Blood Meridian is only overrated in that it's good enough that people go overboard and say it's the Iliad or Moby Dick. The thing is, the second comparison isn't even completely ludicrous.

If you shut up the part of your head that keeps saying "hey this isn't BM or Suttree" the Border trilogy is not a shabby set of novels.

Cormac McCarthy and Philip Roth are quite easily the best novelists alive today, for what its worth. Bloom Meridian is McCarthy's best book, Suttree is pretty good too, and ATPH is fairly decent. The rest of the Border Trilogy though is pretty awful. I haven't read the later books.

"The Road" is a masterpiece. Two people walk through the worst imaginable future and show us what man is made of.

Great writers - and I number McCarthy, Melville, Phillip Roth,and Faulkner at the head of the list of Great American novelists - make some terrible boners, and even write the occasional terrible book.

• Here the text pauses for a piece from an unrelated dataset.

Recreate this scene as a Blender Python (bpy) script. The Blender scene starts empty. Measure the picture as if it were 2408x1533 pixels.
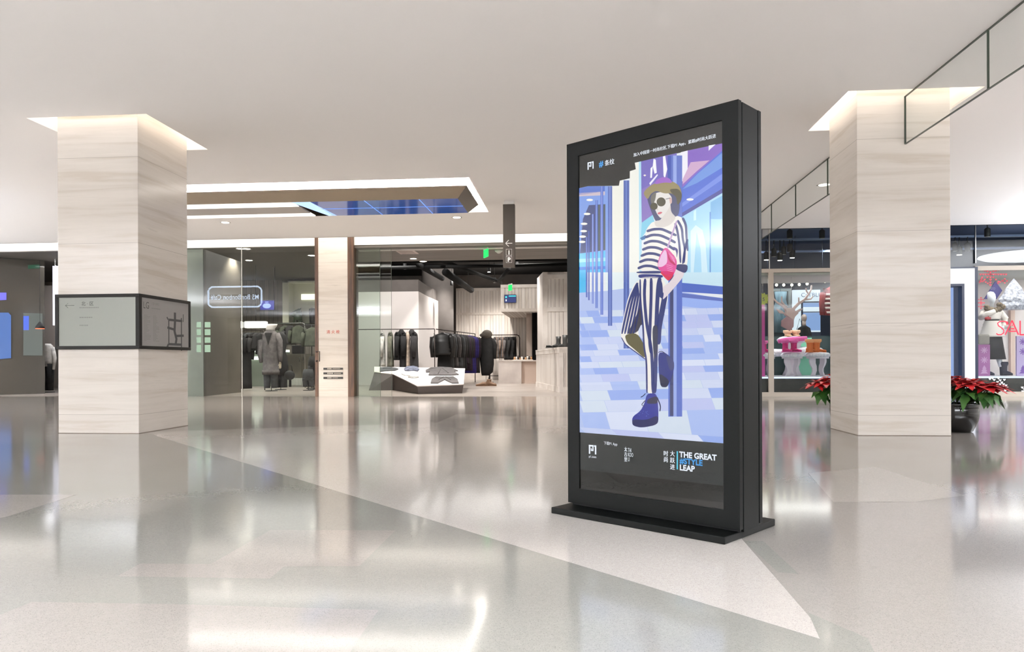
import bpy, math, random
from mathutils import Matrix, Vector
R = random.Random(7)
PI = math.pi
SC = bpy.context.scene
COL = SC.collection

# ------------------------------------------------------------------ camera
F, CX, CY, CAMH = 1728.0, 1204.0, 851.0, 0.75
YAW = math.atan(149 / 1728)
cam_d = bpy.data.cameras.new('camera')
cam_d.sensor_width = 36.0
cam_d.lens = 36.0 * F / 2408
cam_d.shift_y = (CY - 766.5) / 2408
cam_d.clip_start = 0.05
cam_d.clip_end = 200
cam = bpy.data.objects.new('camera', cam_d)
COL.objects.link(cam)
CM = Matrix.Rotation(YAW, 4, 'Z') @ Matrix.Rotation(PI / 2, 4, 'X') @ Matrix.Rotation(-0.004, 4, 'Z')
cam.matrix_world = Matrix.Translation((0, 0, CAMH)) @ CM
SC.camera = cam
CR = CM.to_3x3()
EYE = Vector((0, 0, CAMH))


def ray(x, y):
    return CR @ Vector(((x - CX) / F, (CY - y) / F, -1.0))


def at(x, y, X=None, Y=None, Z=None):
    d = ray(x, y)
    if X is not None:
        t = X / d.x
    elif Y is not None:
        t = Y / d.y
    else:
        t = (Z - CAMH) / d.z
    return EYE + d * t


# ------------------------------------------------------------------ world, exposure
SC.view_settings.view_transform = 'Standard'
SC.view_settings.look = 'None'
SC.view_settings.exposure = 0.62
SC.view_settings.gamma = 1.0
SC.view_settings.use_curve_mapping = False
SC.cycles.max_bounces = 10
SC.cycles.transparent_max_bounces = 16
SC.cycles.sample_clamp_indirect = 6.0
SC.cycles.caustics_reflective = False
SC.cycles.caustics_refractive = False
W = bpy.data.worlds.new('world')
SC.world = W
W.use_nodes = True
W.node_tree.nodes['Background'].inputs[0].default_value = (1, 0.99, 0.98, 1)
W.node_tree.nodes['Background'].inputs[1].default_value = 0.35

# ------------------------------------------------------------------ large lights (unseen fill lamps added to the hall)
def area(name, loc, sx, sy, power, col=(1, 0.93, 0.86), rot=(0, 0, 0)):
    l = bpy.data.lights.new(name, 'AREA')
    l.shape = 'RECTANGLE'
    l.size, l.size_y, l.energy, l.color = sx, sy, power, col
    o = bpy.data.objects.new(name, l)
    o.location = loc
    o.rotation_euler = rot
    COL.objects.link(o)
    return o


def spot(name, loc, power, col=(1, 0.93, 0.84), ang=80, rot=(0, 0, 0), blend=0.6, r=0.06):
    l = bpy.data.lights.new(name, 'SPOT')
    l.energy, l.color, l.spot_size, l.spot_blend, l.shadow_soft_size = power, col, math.radians(ang), blend, r
    o = bpy.data.objects.new(name, l)
    o.location = loc
    o.rotation_euler = rot
    COL.objects.link(o)
    return o


LC = (.86, .92, 1.0)
# upward fill lamps added to brighten the ceiling: behind the camera, along both sides
for lx, ly, sx, sy, pw in ((-3, -6.0, 26, 2.0, 3400), (-3, -2.6, 18, 1.0, 2600), (-16.0, 6.5, 3.0, 11, 4300), (10.2, 8.0, 2.4, 12, 1100)):
    area('hall_fill_up', (lx, ly, 2.45), sx, sy, pw, LC, (PI, 0, 0))
# weak downward fill lamps added behind the camera, out of view
for lx, ly, pw in ((-11, -4, 30), (-6, -4, 30), (-1, -4, 30), (4, -4, 30), (9, -4, 30)):
    area('hall_fill_down', (lx, ly, 3.33), 2.4, 2.4, pw, LC)

# ------------------------------------------------------------------ materials
def lin(c):
    return tuple(((v / 255) / 12.92 if v / 255 <= 0.04045 else ((v / 255 + 0.055) / 1.055) ** 2.4) for v in c[:3]) + (1,)


MATS = {}


def mat(name, col, rough=0.5, metal=0.0, emit=0.0, ecol=None, spec=0.5, coat=0.0):
    if name in MATS:
        return MATS[name]
    m = bpy.data.materials.new(name)
    m.use_nodes = True
    b = m.node_tree.nodes['Principled BSDF']
    b.inputs['Base Color'].default_value = lin(col)
    b.inputs['Roughness'].default_value = rough
    b.inputs['Metallic'].default_value = metal
    b.inputs['Specular IOR Level'].default_value = spec
    b.inputs['Coat Weight'].default_value = coat
    b.inputs['Coat Roughness'].default_value = 0.05
    if emit:
        b.inputs['Emission Color'].default_value = lin(ecol or col)
        b.inputs['Emission Strength'].default_value = emit
    MATS[name] = m
    return m


def nodes(m):
    return m.node_tree.nodes, m.node_tree.links, m.node_tree.nodes['Principled BSDF']


def noise_mat(name, c1, c2, scale, stretch=(1, 1, 1), rough=0.5, lo=0.4, hi=0.6, detail=4, bump=0.0, spec=0.5, distort=0.0, tiltx=0.0):
    m = mat(name, c1, rough, spec=spec)
    N, L, b = nodes(m)
    tc = N.new('ShaderNodeTexCoord')
    mp = N.new('ShaderNodeMapping')
    mp.inputs['Scale'].default_value = stretch
    mp.inputs['Rotation'].default_value = (tiltx, tiltx, 0)
    no = N.new('ShaderNodeTexNoise')
    no.inputs['Scale'].default_value = scale
    no.inputs['Detail'].default_value = detail
    no.inputs['Distortion'].default_value = distort
    cr = N.new('ShaderNodeValToRGB')
    cr.color_ramp.elements[0].position = lo
    cr.color_ramp.elements[1].position = hi
    cr.color_ramp.elements[0].color = lin(c1)
    cr.color_ramp.elements[1].color = lin(c2)
    L.new(tc.outputs['Object'], mp.inputs[0])
    L.new(mp.outputs[0], no.inputs['Vector'])
    L.new(no.outputs['Fac'], cr.inputs[0])
    L.new(cr.outputs[0], b.inputs['Base Color'])
    if bump:
        bp = N.new('ShaderNodeBump')
        bp.inputs['Strength'].default_value = bump
        L.new(no.outputs['Fac'], bp.inputs['Height'])
        L.new(bp.outputs[0], b.inputs['Normal'])
    return m


def terrazzo(name, c, spk, rough=0.1):
    """polished terrazzo: cloudy base, small dark and light chips"""
    m = mat(name, c, rough, spec=0.5, coat=0.08)
    N, L, b = nodes(m)
    tc = N.new('ShaderNodeTexCoord')
    n1 = N.new('ShaderNodeTexNoise'); n1.inputs['Scale'].default_value = 0.9; n1.inputs['Detail'].default_value = 3
    n2 = N.new('ShaderNodeTexVoronoi'); n2.inputs['Scale'].default_value = 130
    n3 = N.new('ShaderNodeTexNoise'); n3.inputs['Scale'].default_value = 260; n3.inputs['Detail'].default_value = 2
    mix1 = N.new('ShaderNodeMix'); mix1.data_type = 'RGBA'
    mix1.inputs['A'].default_value = lin([v - 7 for v in c]); mix1.inputs['B'].default_value = lin([min(255, v + 5) for v in c])
    cr = N.new('ShaderNodeValToRGB')
    cr.color_ramp.elements[0].position = 0.34; cr.color_ramp.elements[0].color = (1, 1, 1, 1)
    cr.color_ramp.elements[1].position = 0.40; cr.color_ramp.elements[1].color = (0, 0, 0, 1)
    mix2 = N.new('ShaderNodeMix'); mix2.data_type = 'RGBA'
    mix2.inputs['B'].default_value = lin(spk)
    cr2 = N.new('ShaderNodeValToRGB')
    cr2.color_ramp.elements[0].position = 0.0; cr2.color_ramp.elements[0].color = (0.92, 0.92, 0.92, 1)
    cr2.color_ramp.elements[1].position = 1.0; cr2.color_ramp.elements[1].color = (1.05, 1.05, 1.05, 1)
    mul = N.new('ShaderNodeMix'); mul.data_type = 'RGBA'; mul.blend_type = 'MULTIPLY'; mul.inputs['Factor'].default_value = 1
    for n in (n1, n2, n3):
        L.new(tc.outputs['Object'], n.inputs['Vector'])
    L.new(n1.outputs['Fac'], mix1.inputs['Factor'])
    L.new(n3.outputs['Fac'], cr.inputs[0])
    L.new(mix1.outputs['Result'], mix2.inputs['A'])
    L.new(cr.outputs[0], mix2.inputs['Factor'])
    L.new(n2.outputs['Color'], cr2.inputs[0])
    L.new(mix2.outputs['Result'], mul.inputs['A'])
    L.new(cr2.outputs[0], mul.inputs['B'])
    L.new(mul.outputs['Result'], b.inputs['Base Color'])
    n4 = N.new('ShaderNodeTexNoise'); n4.inputs['Scale'].default_value = 2.5; n4.inputs['Detail'].default_value = 3
    mr = N.new('ShaderNodeMapRange'); mr.inputs['To Min'].default_value = rough * 0.75; mr.inputs['To Max'].default_value = rough * 1.3
    L.new(tc.outputs['Object'], n4.inputs['Vector'])
    L.new(n4.outputs['Fac'], mr.inputs['Value'])
    L.new(mr.outputs[0], b.inputs['Roughness'])
    return m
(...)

But puny commentators like Myers will live their parasitic lives without coming near the best writing of a Cormac McCarthy or William Faulkner even on one of their bad, overwritten days.

And Wood might do well to reflect on the fact that most great writers create their own lexicons, making their distinctive diction an irreducible part of their work, selecting even archaic words that carry a load of meaning that more familiar and overused ones no longer haul.
Not to say that such strategies don't sometimes wobble an otherwise strong paragraph.

I quite liked the Myers book, though I admit to not having ever read a McCarthy novel. My feeling about modern literary critics is that they must find something worthwhile about modern novels, or else why bother? So if like me you lack a compelling reason to read 20th-century novels (as opposed to reading or re-reading an earlier one), you find them all equally unpersuasive....

When the product is bad, the critics are still going to push the product. What else can they do? I only wonder if the situation with literary critics is as desperate as the one film critics find themselves in. A hopeless case, or a hopeless case with exceptions?